Успенскій открываетъ передъ русской интеллигенціей раны и язвы ея души, обнажаетъ ужасныя пустоты въ ея внутреннемъ мірѣ, но онъ понимаетъ и громадность ея задачъ, испытываетъ самъ обаяніе ея идеала, а потому и говоритъ ей: иди! Нарисовавъ картину внутреннихъ неурядицъ интеллигентской души, Успенскій въ конечномъ счетѣ своихъ разсужденій какъ бы говоритъ ей:

. . . . . . А все-таки иди!

И все-таки смѣлѣй иди на тяжкій крестъ, иди на подвигъ твой!..

Какъ бы ни была мучительна, болѣзненна, тяжела «обязанность пропасть волей-неволей», но «для извѣстнаго поколѣнія русскаго общества» внѣ этого исхода — нѣтъ выхода, нѣтъ спасенія; внѣ этого исхода — «ничего, кромѣ самой ужасающей, безплоднѣйшей и адски-мучительной глупости выработать оно не можетъ», внѣ его для этого поколѣнія русской интеллигенціи остаются только хищническіе идеалы купцовъ Таракановыхъ, Мясниковыхъ, «буржуевъ», вообще идеалы купоннаго строя жизни. Дорога къ идеалу гармоническаго, выпрямленнаго во весь свой естественный ростъ человѣка лежитъ для «извѣстнаго поколѣнія русскаго общества» черезъ ея собственный душевный разладъ, дорога къ гармоніи ведетъ здѣсь черезъ дисгармонію. Русскому интеллигентному человѣку приходится прежде ужасно испугаться отсутствія въ себѣ личности, а потомъ уже начать искать, вырабатывать ее въ себѣ.

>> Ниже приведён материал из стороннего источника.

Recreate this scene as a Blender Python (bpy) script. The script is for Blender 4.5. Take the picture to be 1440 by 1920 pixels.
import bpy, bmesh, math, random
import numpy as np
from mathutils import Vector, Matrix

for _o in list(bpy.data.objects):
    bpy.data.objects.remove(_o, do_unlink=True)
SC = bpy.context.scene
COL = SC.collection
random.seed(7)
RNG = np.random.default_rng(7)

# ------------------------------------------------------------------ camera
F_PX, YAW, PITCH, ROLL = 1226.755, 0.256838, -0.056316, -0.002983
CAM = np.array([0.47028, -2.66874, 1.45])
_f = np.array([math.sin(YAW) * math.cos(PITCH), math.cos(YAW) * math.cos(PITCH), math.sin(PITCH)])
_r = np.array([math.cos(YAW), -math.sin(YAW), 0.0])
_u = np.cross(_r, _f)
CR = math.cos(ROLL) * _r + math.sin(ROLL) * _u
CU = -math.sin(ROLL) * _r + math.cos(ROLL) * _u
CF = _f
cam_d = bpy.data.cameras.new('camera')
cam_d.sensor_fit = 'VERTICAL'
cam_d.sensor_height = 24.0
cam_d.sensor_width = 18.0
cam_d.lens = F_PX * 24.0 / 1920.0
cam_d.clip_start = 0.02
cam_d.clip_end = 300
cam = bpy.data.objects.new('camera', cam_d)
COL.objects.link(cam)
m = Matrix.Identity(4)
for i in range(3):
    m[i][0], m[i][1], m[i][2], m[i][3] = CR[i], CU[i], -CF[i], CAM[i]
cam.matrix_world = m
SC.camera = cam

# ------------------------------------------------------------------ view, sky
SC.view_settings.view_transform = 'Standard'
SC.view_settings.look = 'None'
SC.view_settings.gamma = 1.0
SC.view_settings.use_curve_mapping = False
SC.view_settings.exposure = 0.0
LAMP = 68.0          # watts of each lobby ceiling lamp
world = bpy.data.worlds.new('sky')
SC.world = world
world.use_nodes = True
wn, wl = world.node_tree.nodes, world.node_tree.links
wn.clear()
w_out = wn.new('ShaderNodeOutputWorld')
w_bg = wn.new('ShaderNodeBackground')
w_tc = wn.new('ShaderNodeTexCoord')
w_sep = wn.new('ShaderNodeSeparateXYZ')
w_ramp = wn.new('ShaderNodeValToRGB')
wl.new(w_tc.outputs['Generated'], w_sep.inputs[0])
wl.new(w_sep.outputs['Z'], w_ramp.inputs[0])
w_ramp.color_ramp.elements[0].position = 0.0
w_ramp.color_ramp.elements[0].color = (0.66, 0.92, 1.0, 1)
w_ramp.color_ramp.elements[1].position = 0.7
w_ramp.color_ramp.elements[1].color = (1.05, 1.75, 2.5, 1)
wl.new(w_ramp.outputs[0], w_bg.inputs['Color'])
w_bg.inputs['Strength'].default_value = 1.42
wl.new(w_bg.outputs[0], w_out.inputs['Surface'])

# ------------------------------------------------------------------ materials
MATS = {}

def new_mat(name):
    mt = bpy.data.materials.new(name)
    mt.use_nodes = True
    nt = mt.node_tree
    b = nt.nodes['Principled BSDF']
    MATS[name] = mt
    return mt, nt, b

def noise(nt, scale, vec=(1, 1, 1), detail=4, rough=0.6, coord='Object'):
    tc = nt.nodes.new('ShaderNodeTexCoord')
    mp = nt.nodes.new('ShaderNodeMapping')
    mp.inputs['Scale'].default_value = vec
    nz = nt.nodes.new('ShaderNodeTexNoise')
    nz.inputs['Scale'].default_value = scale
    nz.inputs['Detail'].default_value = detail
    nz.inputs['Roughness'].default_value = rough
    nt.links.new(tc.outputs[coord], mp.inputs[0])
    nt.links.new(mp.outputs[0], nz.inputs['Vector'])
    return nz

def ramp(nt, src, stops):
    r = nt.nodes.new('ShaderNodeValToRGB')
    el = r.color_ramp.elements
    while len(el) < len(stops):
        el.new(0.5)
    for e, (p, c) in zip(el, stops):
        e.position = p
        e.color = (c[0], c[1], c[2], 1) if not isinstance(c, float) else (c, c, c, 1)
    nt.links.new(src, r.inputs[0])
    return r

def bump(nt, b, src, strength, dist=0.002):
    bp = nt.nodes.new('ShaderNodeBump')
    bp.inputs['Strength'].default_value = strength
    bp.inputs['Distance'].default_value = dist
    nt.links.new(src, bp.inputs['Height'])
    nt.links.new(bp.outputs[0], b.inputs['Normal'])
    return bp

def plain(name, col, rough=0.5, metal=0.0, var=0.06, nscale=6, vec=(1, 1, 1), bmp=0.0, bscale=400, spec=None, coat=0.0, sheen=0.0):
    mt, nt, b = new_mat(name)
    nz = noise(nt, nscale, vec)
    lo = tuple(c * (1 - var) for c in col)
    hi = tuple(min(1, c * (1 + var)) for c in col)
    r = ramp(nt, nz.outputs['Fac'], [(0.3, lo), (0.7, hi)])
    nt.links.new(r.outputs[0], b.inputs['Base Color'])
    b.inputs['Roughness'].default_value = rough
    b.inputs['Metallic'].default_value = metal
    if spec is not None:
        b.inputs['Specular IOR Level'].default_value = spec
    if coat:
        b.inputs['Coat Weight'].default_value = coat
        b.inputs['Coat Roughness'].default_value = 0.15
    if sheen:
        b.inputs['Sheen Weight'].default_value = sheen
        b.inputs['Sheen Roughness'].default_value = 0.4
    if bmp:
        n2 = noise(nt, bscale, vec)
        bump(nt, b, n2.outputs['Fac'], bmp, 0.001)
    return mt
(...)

Но въ общемъ у Успенскаго замѣчаются нѣкоторыя колебанія въ расцѣнкѣ интеллигентскаго вывиха. На основаніи только что изложенныхъ здѣсь соображеній, Успенскій видитъ въ немъ средство, порою («для извѣстнаго поколѣнія») необходимое средство, которымъ, такъ сказать, покупается будущая гармонія; но мѣстами онъ склоненъ совершенно обезцѣнивать его, отказывая ему и въ этомъ условно положительномъ значеніи. Душевная дисгармонія отталкиваетъ его непримиримо, онъ говоритъ о ней съ безусловнымъ осужденіемъ[63]. Это именно въ тѣхъ случаяхъ, часто возбуждавшихъ недоумѣніе критики и невѣрное, вслѣдствіе этого, пониманіе ею сущности идеаловъ Успенскаго (рѣзкій примѣръ г. Богучарскій), когда Глѣбъ Ивановичъ, наскучивъ видомъ всеобщей дисгармоніи, уставъ интеллигентской усталостью и раздражаясь на нее, съ огорченнымъ сердцемъ желалъ посмотрѣть хотя бы на «подлинное шарлатанство», «подлинное невѣжество», лишь бы увидѣть «что-нибудь настоящее, безъ прикрасъ и фиглярства; какого-нибудь стариннаго станового, вѣрнаго призванію бросаться и обирать»… и т. п. Въ такія-то именно минуты Успенскій съ завистью говоритъ о «заправскомъ» укладѣ европейской жизни, колеблется, кому отдать предпочтеніе: звѣрушечьей ли, узко-личной правдѣ серба, или до безличности широкому стремленію къ самопожертвованію русскаго добровольца; въ такія минуты и съ такимъ настроеніемъ безнадежной усталости онъ съ чувствомъ отрады и облегченія можетъ, пожалуй, говорить о «версальскихъ судахъ» и «берлинскомъ звѣрѣ»; именно тогда-то онъ съ тоскливымъ чувствомъ отчаянія поетъ гимны звѣриной, лѣсной правдѣ и примитивной зоологической гармоніи, гармонія животнаго состоянія. Все это, между прочимъ, и побудило критику заговорить объ отрицательномъ отношеніи Успенскаго къ интеллигенціи.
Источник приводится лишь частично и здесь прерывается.